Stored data
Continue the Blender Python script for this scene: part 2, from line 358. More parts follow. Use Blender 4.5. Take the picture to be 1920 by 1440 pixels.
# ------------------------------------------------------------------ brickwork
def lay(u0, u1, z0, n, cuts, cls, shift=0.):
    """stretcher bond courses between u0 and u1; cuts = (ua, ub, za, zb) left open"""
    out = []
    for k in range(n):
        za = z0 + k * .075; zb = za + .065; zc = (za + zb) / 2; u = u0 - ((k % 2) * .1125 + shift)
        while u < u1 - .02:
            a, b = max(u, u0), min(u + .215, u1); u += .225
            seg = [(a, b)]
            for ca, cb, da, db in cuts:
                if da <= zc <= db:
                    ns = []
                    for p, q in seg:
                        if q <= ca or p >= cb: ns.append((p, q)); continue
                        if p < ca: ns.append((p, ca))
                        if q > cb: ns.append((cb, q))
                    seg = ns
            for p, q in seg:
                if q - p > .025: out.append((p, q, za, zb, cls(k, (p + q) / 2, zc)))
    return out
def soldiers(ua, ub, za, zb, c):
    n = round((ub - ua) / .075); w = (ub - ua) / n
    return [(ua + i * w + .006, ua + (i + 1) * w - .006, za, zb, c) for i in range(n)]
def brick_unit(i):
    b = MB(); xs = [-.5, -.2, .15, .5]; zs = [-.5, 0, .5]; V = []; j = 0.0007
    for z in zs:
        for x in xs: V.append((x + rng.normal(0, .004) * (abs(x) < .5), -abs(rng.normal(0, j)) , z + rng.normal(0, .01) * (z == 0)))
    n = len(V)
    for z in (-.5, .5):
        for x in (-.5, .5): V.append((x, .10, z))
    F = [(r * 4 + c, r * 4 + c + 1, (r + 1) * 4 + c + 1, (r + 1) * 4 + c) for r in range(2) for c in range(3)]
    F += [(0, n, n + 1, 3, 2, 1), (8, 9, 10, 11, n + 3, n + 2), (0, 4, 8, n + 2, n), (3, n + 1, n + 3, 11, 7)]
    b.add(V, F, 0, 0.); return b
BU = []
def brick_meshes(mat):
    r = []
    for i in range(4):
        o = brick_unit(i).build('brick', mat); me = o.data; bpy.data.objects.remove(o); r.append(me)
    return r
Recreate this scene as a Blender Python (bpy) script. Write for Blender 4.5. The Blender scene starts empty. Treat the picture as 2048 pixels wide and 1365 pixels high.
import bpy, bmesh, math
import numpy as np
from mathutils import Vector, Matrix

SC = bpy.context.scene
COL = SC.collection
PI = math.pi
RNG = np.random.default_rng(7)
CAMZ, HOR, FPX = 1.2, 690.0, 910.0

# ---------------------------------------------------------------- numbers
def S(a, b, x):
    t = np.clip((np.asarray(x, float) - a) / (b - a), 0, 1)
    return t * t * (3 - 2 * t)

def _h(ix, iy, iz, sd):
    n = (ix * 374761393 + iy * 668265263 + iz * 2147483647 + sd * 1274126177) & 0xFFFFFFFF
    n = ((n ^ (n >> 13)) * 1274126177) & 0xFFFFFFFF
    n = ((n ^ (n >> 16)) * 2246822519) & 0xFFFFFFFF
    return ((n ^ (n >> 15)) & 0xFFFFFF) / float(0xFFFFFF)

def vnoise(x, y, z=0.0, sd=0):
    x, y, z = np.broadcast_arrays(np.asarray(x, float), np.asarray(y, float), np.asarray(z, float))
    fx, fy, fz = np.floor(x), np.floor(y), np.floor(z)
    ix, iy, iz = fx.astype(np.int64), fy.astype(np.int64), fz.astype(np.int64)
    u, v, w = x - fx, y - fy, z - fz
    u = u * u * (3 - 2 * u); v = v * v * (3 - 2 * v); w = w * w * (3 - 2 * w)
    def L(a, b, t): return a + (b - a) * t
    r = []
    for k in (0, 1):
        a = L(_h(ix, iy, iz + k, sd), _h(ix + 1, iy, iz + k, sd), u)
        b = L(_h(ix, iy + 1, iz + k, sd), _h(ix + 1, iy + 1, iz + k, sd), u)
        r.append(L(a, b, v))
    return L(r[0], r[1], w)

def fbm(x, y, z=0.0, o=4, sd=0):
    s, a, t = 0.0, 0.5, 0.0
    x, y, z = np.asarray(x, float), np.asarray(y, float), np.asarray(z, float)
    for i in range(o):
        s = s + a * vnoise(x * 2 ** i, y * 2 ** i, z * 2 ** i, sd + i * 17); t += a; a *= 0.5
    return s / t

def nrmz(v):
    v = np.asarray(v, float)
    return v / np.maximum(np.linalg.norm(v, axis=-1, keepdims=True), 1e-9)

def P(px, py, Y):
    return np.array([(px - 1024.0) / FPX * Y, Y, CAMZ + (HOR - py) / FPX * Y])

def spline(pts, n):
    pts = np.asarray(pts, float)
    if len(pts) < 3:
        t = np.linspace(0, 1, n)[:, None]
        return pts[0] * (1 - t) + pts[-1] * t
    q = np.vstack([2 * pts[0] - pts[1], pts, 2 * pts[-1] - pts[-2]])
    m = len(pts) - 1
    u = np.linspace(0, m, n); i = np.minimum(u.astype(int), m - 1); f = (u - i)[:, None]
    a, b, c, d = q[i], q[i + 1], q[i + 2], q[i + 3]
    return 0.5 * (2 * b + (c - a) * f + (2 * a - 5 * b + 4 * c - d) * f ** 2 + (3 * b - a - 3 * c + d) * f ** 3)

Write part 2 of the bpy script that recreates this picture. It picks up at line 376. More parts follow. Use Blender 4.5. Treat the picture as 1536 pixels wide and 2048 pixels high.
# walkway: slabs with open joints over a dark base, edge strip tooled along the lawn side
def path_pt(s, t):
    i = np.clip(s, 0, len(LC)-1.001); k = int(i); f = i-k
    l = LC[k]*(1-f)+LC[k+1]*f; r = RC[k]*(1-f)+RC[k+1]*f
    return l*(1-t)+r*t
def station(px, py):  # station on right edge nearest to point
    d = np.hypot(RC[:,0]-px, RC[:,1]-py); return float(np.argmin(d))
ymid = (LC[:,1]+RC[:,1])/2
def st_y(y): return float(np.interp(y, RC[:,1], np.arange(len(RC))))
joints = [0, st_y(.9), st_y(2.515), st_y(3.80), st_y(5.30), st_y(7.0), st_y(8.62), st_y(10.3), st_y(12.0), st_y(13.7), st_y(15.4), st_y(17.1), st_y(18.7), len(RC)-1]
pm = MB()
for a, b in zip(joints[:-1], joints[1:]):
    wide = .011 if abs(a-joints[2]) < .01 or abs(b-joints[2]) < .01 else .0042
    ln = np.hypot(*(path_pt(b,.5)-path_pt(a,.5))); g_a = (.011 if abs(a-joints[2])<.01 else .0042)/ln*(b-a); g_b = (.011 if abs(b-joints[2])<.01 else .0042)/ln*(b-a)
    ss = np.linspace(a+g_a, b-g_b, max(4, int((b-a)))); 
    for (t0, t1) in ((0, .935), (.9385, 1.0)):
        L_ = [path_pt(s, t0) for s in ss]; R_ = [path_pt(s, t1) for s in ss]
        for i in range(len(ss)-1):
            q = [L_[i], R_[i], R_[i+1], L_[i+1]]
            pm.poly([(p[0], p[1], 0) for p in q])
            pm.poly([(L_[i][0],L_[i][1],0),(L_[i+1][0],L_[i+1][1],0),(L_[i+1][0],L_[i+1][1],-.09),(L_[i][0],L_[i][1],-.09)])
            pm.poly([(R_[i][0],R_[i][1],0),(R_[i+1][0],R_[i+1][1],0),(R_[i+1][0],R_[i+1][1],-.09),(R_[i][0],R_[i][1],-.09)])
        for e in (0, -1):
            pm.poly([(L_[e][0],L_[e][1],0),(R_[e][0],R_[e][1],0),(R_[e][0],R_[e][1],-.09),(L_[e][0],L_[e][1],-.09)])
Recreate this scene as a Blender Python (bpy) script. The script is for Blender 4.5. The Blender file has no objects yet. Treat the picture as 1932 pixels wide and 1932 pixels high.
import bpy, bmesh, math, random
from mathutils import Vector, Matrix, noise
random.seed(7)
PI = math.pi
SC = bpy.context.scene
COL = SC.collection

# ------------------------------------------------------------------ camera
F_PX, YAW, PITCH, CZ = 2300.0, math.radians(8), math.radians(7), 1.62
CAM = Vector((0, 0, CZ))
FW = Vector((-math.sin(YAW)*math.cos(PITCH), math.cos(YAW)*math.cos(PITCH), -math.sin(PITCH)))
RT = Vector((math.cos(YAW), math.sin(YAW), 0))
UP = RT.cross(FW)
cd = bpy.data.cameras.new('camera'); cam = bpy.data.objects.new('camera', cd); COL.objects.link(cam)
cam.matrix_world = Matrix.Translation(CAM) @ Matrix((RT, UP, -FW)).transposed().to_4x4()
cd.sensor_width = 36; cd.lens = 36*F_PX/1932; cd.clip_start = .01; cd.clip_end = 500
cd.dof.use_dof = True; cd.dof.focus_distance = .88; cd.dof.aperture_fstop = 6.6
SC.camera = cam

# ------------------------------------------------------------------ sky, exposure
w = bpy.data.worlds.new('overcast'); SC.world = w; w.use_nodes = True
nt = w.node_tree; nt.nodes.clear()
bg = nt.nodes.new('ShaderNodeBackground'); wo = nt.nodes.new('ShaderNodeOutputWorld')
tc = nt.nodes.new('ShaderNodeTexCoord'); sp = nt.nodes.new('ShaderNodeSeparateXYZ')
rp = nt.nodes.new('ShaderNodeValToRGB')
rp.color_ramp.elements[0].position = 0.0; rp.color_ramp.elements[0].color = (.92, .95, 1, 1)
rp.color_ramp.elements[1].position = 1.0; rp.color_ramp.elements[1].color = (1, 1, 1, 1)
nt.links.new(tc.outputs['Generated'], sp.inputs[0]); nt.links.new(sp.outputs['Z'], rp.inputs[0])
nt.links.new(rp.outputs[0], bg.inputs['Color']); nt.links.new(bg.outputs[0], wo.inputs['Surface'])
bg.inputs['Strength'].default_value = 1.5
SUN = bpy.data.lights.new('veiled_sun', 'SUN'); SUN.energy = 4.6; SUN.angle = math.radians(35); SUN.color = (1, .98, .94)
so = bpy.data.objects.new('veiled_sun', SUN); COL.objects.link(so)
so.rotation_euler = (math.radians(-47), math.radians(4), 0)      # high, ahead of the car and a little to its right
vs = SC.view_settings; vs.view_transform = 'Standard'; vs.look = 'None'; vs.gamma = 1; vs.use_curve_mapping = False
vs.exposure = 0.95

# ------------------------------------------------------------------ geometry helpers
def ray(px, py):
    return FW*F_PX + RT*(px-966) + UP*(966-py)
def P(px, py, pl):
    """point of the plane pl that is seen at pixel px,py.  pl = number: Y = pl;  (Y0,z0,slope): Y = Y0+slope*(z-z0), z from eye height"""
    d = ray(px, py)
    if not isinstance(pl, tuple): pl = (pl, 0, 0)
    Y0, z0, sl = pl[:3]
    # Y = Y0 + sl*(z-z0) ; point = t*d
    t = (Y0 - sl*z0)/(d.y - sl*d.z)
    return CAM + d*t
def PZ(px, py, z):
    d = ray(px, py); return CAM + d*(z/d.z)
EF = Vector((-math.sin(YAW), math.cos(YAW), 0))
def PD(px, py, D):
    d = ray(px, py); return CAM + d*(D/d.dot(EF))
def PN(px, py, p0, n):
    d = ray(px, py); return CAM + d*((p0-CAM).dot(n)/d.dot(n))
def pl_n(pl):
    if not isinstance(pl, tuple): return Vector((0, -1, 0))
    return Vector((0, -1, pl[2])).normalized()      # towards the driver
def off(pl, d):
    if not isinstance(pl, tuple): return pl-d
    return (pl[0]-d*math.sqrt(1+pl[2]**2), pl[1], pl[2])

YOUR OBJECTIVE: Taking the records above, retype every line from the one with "Recreate this scene as a Blender Python (bpy) script. The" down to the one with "SC.camera = cam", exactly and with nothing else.

FULL RESPONSE:
Recreate this scene as a Blender Python (bpy) script. The script is for Blender 4.5. The Blender file has no objects yet. Treat the picture as 1932 pixels wide and 1932 pixels high.
import bpy, bmesh, math, random
from mathutils import Vector, Matrix, noise
random.seed(7)
PI = math.pi
SC = bpy.context.scene
COL = SC.collection

# ------------------------------------------------------------------ camera
F_PX, YAW, PITCH, CZ = 2300.0, math.radians(8), math.radians(7), 1.62
CAM = Vector((0, 0, CZ))
FW = Vector((-math.sin(YAW)*math.cos(PITCH), math.cos(YAW)*math.cos(PITCH), -math.sin(PITCH)))
RT = Vector((math.cos(YAW), math.sin(YAW), 0))
UP = RT.cross(FW)
cd = bpy.data.cameras.new('camera'); cam = bpy.data.objects.new('camera', cd); COL.objects.link(cam)
cam.matrix_world = Matrix.Translation(CAM) @ Matrix((RT, UP, -FW)).transposed().to_4x4()
cd.sensor_width = 36; cd.lens = 36*F_PX/1932; cd.clip_start = .01; cd.clip_end = 500
cd.dof.use_dof = True; cd.dof.focus_distance = .88; cd.dof.aperture_fstop = 6.6
SC.camera = cam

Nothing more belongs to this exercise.